But there could be opportunities for us to do some technology-based tuck-ins as we did with the Koverse acquisition. And so we continue to look at the opportunity space to accelerate our GTA strategy today. So that’s where I would see potential acquisition. Again, we are very choosy, very particular and very disciplined. But as I look forward, if there is an opportunity similar to what we did with Koverse where it accelerates the current part of our strategy, we would certainly take a hard look at that type of acquisition.
Matt Akers: Okay. Great. Thanks. And I guess, if I could do one more, just if you could remind us on recompetes? I know you mentioned Vanguard got extended, anything else that we should watch for moving forward?
Nazzic Keene: Well, certainly, the Vanguard is one that’s top of mind. It’s everybody in the industry knows about it, and it’s a significant part of our portfolio. So very pleased with our team’s focus as we continue to deliver to our critical customer, the Department of State there and very proud of their keeping the eye on the ball even through the procurement process that is taking place. So but as we look forward, there is always some elements of recompete in the portfolio, and we keep a close eye on those. And we just we’ve become, over the course of the last couple of years, much more disciplined, much more focused on ensuring that we’re delivering the right solutions customer at the right price to protect those recompetes that are so critical to our success. But due to competitive reasons, we prefer not to touch or talk about too many of those in a public forum.
Matt Akers: Yes. Understood. Thank you.
Nazzic Keene: Thank you.
Operator: Your next question comes from the line of Robert Connors from Stifel. Your line is open.
Unidentified Analyst: Hey, Prabu and Nazzic, this is Rob in for Bert. Are you guys able to hear me?
Nazzic Keene: Yes. Good morning.
Prabu Natarajan: Good morning.
Unidentified Analyst: Okay. Great. And I was just wondering with regards to the margin expansion. And I think before you guys had cited some metrics around GTA versus core. And just trying to get a sense of part of the margin expansion story going into 24, how much is driven by GTA versus core versus sort of on-contract growth?
Prabu Natarajan: Sure. Hey, Rob, Prabu here. I’ll take that one. So we’ve flagged over the last few quarters that we expect margins to be about 200 basis points higher than our core margins.
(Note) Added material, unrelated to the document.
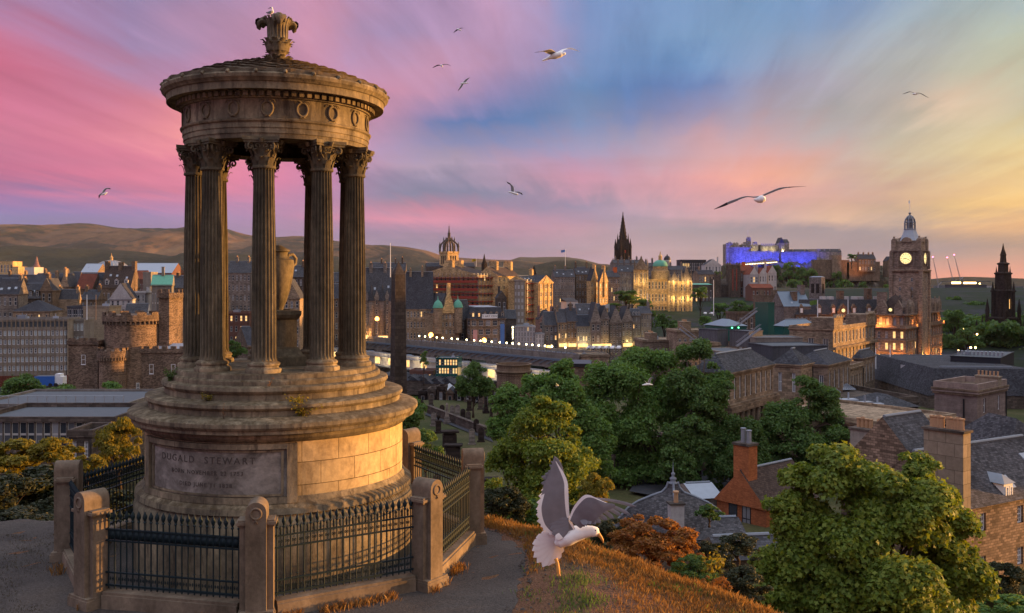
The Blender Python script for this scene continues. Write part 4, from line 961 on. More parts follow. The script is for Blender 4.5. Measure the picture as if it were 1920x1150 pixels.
def house(name,label,cat,pxL,pxC,pxR,ytop,ybase,D,rot=0,dl=None,roof='flat',rh=4,wall='stone_grey',rmat='slate',fr=(0,0),sd=(0,0),rt=(0,0),wf=.45,hf=.55,sep=False,lit=.05,
          chim=(),group=None,style='sash',parapet=.6,dorm=0,cornice=True,rec=.25,z0=0,off=.52,strings=True,skip=None,zbase=None,cren=False,quoin=False,dmat=None):
    """corner C nearest; the front runs to pxR along rot, the side back to pxL. returns (thing, w, d, h)"""
    HN[0]+=1; rg=random.Random(HN[0]*17+3)
    cx,cy=X(pxC,D),D; th=R(rot); ux,uy=math.cos(th),math.sin(th)
    k=(pxR-960)/F; w=(k*cy-cx)/(ux-k*uy)
    if dl is None: k=(pxL-960)/F; vx,vy=-uy,ux; d=(k*cy-cx)/(vx-k*vy)
    else: d=dl
    zb=Z(ybase,D) if zbase is None else zbase; h=Z(ytop,D)-zb
    t=thing(name,label,cat,(cx,cy,zb),th,group)
    mb=MB(); out=[[],[],[]]
    glass=['sash','sash_lit']
    wallface(mb,lambda u,z,q:(u,q,z),w,h,fr[0],fr[1],wf,hf,sep,rg,lit,out[0],rec,z0,off)
    wallface(mb,lambda u,z,q:(q,d-u,z),d,h,sd[0],sd[1],wf,hf,sep and dl is None,rg,lit,out[1],rec,z0,off)
    wallface(mb,lambda u,z,q:(w-q,u,z),d,h,rt[0],rt[1],wf,hf,sep,rg,lit,out[2],rec,z0,off)
    mb.quad([(w,d,0),(0,d,0),(0,d,h),(w,d,h)])
    if roof in('flat','none'): mb.quad([(0,0,h-.02),(w,0,h-.02),(w,d,h-.02),(0,d,h-.02)],3)
    wl=mb.build('wall',[wall,glass[0],glass[1],'flat_roof'],t)
    if strings and h>6 and (fr[1] or sd[1]):
        mb=MB(); 
        if cornice:
            for z,e in ((h-.45,.18),(h-.2,.32)): mb.box(-e,w+e,-e,d+e,z,z+.2)
        rws=fr[1] or sd[1]; hh=(h-z0)/rws
        for j in (1,) if rws<4 else (1,rws-1): 
            z=z0+hh*j+.05; mb.box(-.1,w+.1,-.1,d+.1,z,z+.22)
        mb.build('string_course',wall,t)
    if sep:
        cnt=0
        for fi,(lst) in enumerate(out):
            for (u_,z,ww,wh,L_) in lst:
                cnt+=1
                if cnt>100: break
                fm,pm=winmesh(ww,wh,style,L_); o=bpy.data.objects.new('window',fm); COL.objects.link(o); o.parent=t
                kx,kz=ww/round(ww,1) if round(ww,1) else 1,wh/max(round(wh,1),.1); o.scale=(kx,1,kz)
                rr=rec*.62
                if fi==0: o.location=(u_,rr,z)
                elif fi==1: o.location=(rr,d-u_,z); o.rotation_euler=(0,0,-PI/2)
                else: o.location=(w-rr,u_,z); o.rotation_euler=(0,0,PI/2)
                p=bpy.data.objects.new('pane',pm); COL.objects.link(p); p.parent=o
    mb=MB(); rn='roof'
    if roof=='flat':
        if cren:
            n=max(3,int(w/1.6)); m2=max(3,int(d/1.6))
            for x0,x1,y0,y1 in ((-.25,w+.25,-.25,.2),(-.25,w+.25,d-.2,d+.25),(-.25,.2,.2,d-.2),(w-.2,w+.25,.2,d-.2)): mb.box(x0,x1,y0,y1,h-.9,h+.6)
            for i in range(n): 
                for y0,y1 in ((-.25,.2),(d-.2,d+.25)): mb.box(-.25+(w+.5)*(i+.0)/n,-.25+(w+.5)*(i+.62)/n,y0,y1,h+.602,h+1.3)
            for i in range(m2):
                for x0,x1 in ((-.25,.2),(w-.2,w+.25)): mb.box(x0,x1,.2+(d-.4)*(i+.2)/m2,.2+(d-.4)*(i+.8)/m2,h+.602,h+1.3)
            mb.build('parapet',wall,t)
        else:
            p=parapet
            if p>0:
                for x0,x1,y0,y1 in ((-.12,w+.12,-.12,.22),(-.12,w+.12,d-.22,d+.12),(-.12,.22,.22,d-.22),(w-.22,w+.12,.22,d-.22)): mb.box(x0,x1,y0,y1,h-.1,h+p)
                mb.build('parapet',wall,t)
    elif roof=='gx': mb.gable(0,w,0,d,h,rh,'x',0,.25,1); mb.build('roof',[rmat,wall],t)
    elif roof=='gy': mb.gable(0,w,0,d,h,rh,'y',0,.25,1); mb.build('roof',[rmat,wall],t)
    elif roof=='hip': mb.hip(0,w,0,d,h,rh,0,.3); mb.build('roof',rmat,t)
    elif roof=='mansard': mb.hip(0,w,0,d,h,rh,0,.15,1-min(.9,rh*.9/min(w,d))); mb.build('roof',rmat,t)
    elif roof=='lean': mb.add([(-.2,-.2,h),(w+.2,-.2,h),(w+.2,d+.2,h),(-.2,d+.2,h),(-.2,d+.2,h+rh),(w+.2,d+.2,h+rh)],[(0,1,5,4),(3,2,1,0),(0,4,3),(1,2,5),(2,3,4,5)]); mb.build('roof',rmat,t)
    if roof in('gx','hip') and w>2:
        mb=MB(); r_=0 if roof=='gx' else min(w,d)/2
        if w>d or roof=='gx': mb.tube([(r_*.9,d/2,h+rh+.03),(w-r_*.9,d/2,h+rh+.03)],.14,6); mb.build('ridge','lead',t)
    if roof=='gx' and w>7 and rg.random()<.6 and D<700:
        sl_=math.hypot(d/2+.25,rh); n_=rg.randint(1,3)
        for i in range(n_):
            q_=rg.uniform(.25,.6); u_=w*(i+rg.uniform(.3,.7))/n_; yy=-.25+(d/2+.25)*q_; zz=h+rh*q_
            sub(t,'skylight','pale_roof',lambda m:m.obox((u_,yy,zz+.06),(.45,0,0),(0,.6*(d/2)/sl_,.6*rh/sl_),(0,-.04*rh/sl_,.04)))
    if fr[1] and D<520 and rg.random()<.7:
        sub(t,'downpipe','black_iron',lambda m:m.tube([(w*rg.choice((.02,.98)),-.12,h-.5),(w*.02 if False else w*rg.choice((.02,.98)),-.12,1)] if False else [(w*.985,-.12,h-.6),(w*.985,-.12,1)],.09,5))
    if roof in('flat',) and w>8 and d>6 and D>120 and not cren and rg.random()<.6:
        for i in range(rg.randint(1,3)):
            u_,v_,s_=rg.uniform(.2,.8)*w,rg.uniform(.3,.8)*d,rg.uniform(.5,1.3); sub(t,'roof_vent',rg.choice(('lead','pale_roof','steel')),lambda m:(m.box(u_-s_,u_+s_,v_-s_*.6,v_+s_*.6,h,h+s_*1.1),m.tube([(u_,v_,h+s_*1.1),(u_,v_,h+s_*1.1+.9)],.12,6)))
    # dormers on the front slope
    for i in range(dorm):
        u_=w*(i+.5)/dorm; dw=min(1.6,w/dorm*.5); q=.28; yy=(d/2)*q*(1 if roof!='mansard' else .15*rh); zz=h+rh*q*(1 if roof!='mansard' else .6)
        zz=h+rh*.12; yy=d/2*.12 if roof in('gx','hip') else .3
        dh=min(rh*.42,2.2); m=MB(); m.box(u_-dw/2,u_+dw/2,yy,yy+dh*d/2/max(rh,1)+.5,zz,zz+dh); m.gable(u_-dw/2,u_+dw/2,yy,yy+dh*d/2/max(rh,1)+1.0,zz+dh,dw*.5,'y',1,.12,0)
        m.quad([(u_-dw*.36,yy-.02,zz+.2),(u_+dw*.36,yy-.02,zz+.2),(u_+dw*.36,yy-.02,zz+dh-.15),(u_-dw*.36,yy-.02,zz+dh-.15)],2 if rg.random()>.12 else 3,[(0,0),(1,0),(1,1),(0,1)])
        m.build('dormer',[dmat or wall,rmat,'sash','sash_lit'],t)
    zr={'gx':h+rh,'gy':h+rh,'hip':h+rh,'mansard':h+rh,'flat':h,'lean':h+rh,'none':h}[roof]
    for c in chim:
        fx,fy,hc=c[0],c[1],c[2]; cw_=c[3] if len(c)>3 else 1.0; cl=c[4] if len(c)>4 else 2.4; npot=c[5] if len(c)>5 else 4
        chimney(t,w*fx,d*fy,h*.6 if roof!='flat' else h-.5,zr+hc,cw_,cl,npot,c[6] if len(c)>6 else wall)
    return t,w,d,h
def chimney(t,x,y,z0,z1,cw,cl,npot,wall,along='y'):
    m=MB(); a,b_=(cw/2,cl/2) if along=='y' else (cl/2,cw/2)
    m.box(x-a,x+a,y-b_,y+b_,z0,z1); m.box(x-a-.1,x+a+.1,y-b_-.1,y+b_+.1,z1,z1+.18)
    ch=m.build('chimney',wall,t)
    if npot:
        m=MB()
        for i in range(npot):
            o_=(i+.5)/npot*cl-cl/2; c=(x,y+o_,z1+.18) if along=='y' else (x+o_,y,z1+.18)
            m.lathe([(.15,0),(.13,.55),(.17,.6),(.16,.68)],8,c=c)
        m.build('chimney_pots','clay',ch)
def sub(t,name,mat,fn,parent=None,**kw):
    m=MB(); fn(m); return m.build(name,mat,parent or t,**kw)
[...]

That was obviously before the divestiture of the supply chain business as well as the deconsolidation of the FSA joint venture. We continue to see GTA margins trending at least 2% higher than the core margins, which are now actually higher than where they used to be, core margins are sitting right about the high 8s now. And therefore, we are continuing to see that opportunity on a multiyear basis. We tend to think about what’s inside of the pipeline and whether the pipeline is biased to higher levels of GTA. And the answer is that’s an important metric we track inside the company.
The pipeline is trending towards and biasing towards higher levels of GTA on a multiyear basis. And then we want to make sure that we are differentiated in the things that we’re going after. So we’re really truly focused on the quality of the things that we’re chasing to ensure that we are not spraying the investment dollars across the portfolio. So, both tuned into the depths of the pipeline, but also the quality of the things that we’re going after. So we continue to see, I’d say, encouraged by the potential for margin expansion as we inflect the business towards higher levels of GTA over the next several years. Hopefully, that was responsive.